Die gesprächige Wirtin setzt sich nachdem ich gegessen habe nochmal zu mir an den Tisch, was mir nicht unangenehm ist, ausser dass ich nun wieder nicht los komme ;-) Wirklich witzig wirds, als sie mir erzählt, dass sie das nördlichste Hotel auf dem deutschen Festland führe. Worauf ich ihr natürlich von meinen Plänen erzähle und ganz stolz präsentieren kann, dass ich schon im nördlichsten Edeka, dem nördlichsten Punkt überhaupt und dem nördlichsten Punkt des Festlandes von Deutschland war. Darauf wird mir dann gleich noch ein Schnäpschen offeriert, an dessen Name ich mich nicht mehr erinnern kann. Es schmeckt ganz gut und als ich nachfrage, was ich da trinke, meint die Wirtin, dass es was ähnliches wie Aquavit sei. Diese Info hilft mir aber auch nicht gross weiter, weil ich meines Wissens noch nie Aquavit getrunken habe. Irgenwann kann ich mich dann doch noch durchringen sie zu fragen, wann es morgen Frühstück gibt, wie das Passwort fürs Internet heisst und ob ich jetzt oder morgen bezahlen soll, da ich nach diesem langen Tag langsam müde sei und noch ein paar Minuten (hüstel) für mein Reisetagebuch bräuchte. Ok, eine Geschichte erzählt sie dann doch noch, danach kann ich mich dann aber absetzen und verziehe mich in mein Fischerkämmerchen. Ach wie liebe ich diese kleinen Geschichten, die man auf solchen Reisen erlebt. Für die meisten mag das nichts besonderes sein, für mich irgendwie schon.
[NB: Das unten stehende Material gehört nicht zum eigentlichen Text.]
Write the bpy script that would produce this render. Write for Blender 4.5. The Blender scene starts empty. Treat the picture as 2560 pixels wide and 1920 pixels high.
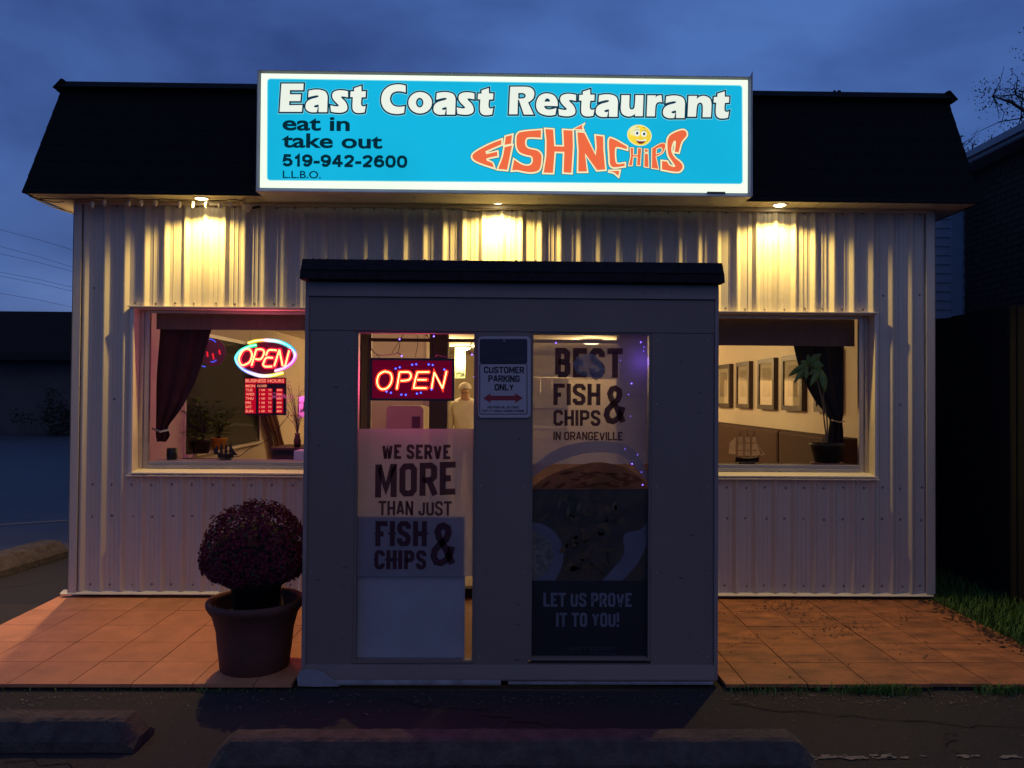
import bpy, math, random
from mathutils import Vector, Matrix
random.seed(7)
PI = math.pi
sc = bpy.context.scene
COL = sc.collection

# ------------------------------------------------------------------ camera
YAW, PIT, ROL = math.radians(.94), math.radians(.89), math.radians(.40)
CAMLOC = Vector((0, -5.9, 1.6))
RM = Matrix.Rotation(-YAW, 3, 'Z') @ Matrix.Rotation(PI/2+PIT, 3, 'X') @ Matrix.Rotation(ROL, 3, 'Z')
cd = bpy.data.cameras.new('camera'); cam = bpy.data.objects.new('camera', cd); COL.objects.link(cam)
cd.sensor_width = 36; cd.lens = 36*1923/2560; cd.clip_start = .05; cd.clip_end = 500
cam.matrix_world = Matrix.Translation(CAMLOC) @ RM.to_4x4()
sc.camera = cam

# ------------------------------------------------------------------ sky, warm fill, exposure
FILL_EL, FILL_AZ = math.radians(38), math.radians(160)     # added soft warm fill from behind the camera, standing in for unseen street light
w = bpy.data.worlds.new('World'); sc.world = w; w.use_nodes = True
nt = w.node_tree; N = nt.nodes; L = nt.links; N.clear()
out = N.new('ShaderNodeOutputWorld'); bg = N.new('ShaderNodeBackground')
sky = N.new('ShaderNodeTexSky'); sky.sky_type = 'NISHITA'; sky.sun_disc = False
sky.sun_elevation = math.radians(3); sky.sun_rotation = math.radians(-18); sky.ozone_density = 6
hsv = N.new('ShaderNodeMix'); hsv.data_type = 'RGBA'; hsv.blend_type = 'MULTIPLY'; hsv.inputs[0].default_value = 1
flat = N.new('ShaderNodeMix'); flat.data_type = 'RGBA'; flat.inputs[0].default_value = .82
flat.inputs[7].default_value = (.70, 1.46, 4.7, 1)       # even dusk blue of the cloud deck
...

Inzwischen ist es schon wieder kurz vor Mitternacht. Auch gestern wars schon so spät geworden. Aber ich bin nicht ganz so müde, freu mich jetzt aber auf ein kuschliges Bett und lass den morgigen Tag einfach wieder auf mich zukommen, auch wenn ich gerne die nächsten Kilometer meiner Route etwas vorsondiert hätte, um z.B. nach einem möglichen Campingplatz zu schauen. Aber seis drum, jetzt ist es zu spät und hier im Zimmer ist es auch nicht sehr warm. Ich will unter die Decke und schau dann einfach, wie es morgen weiter geht. Buona notte.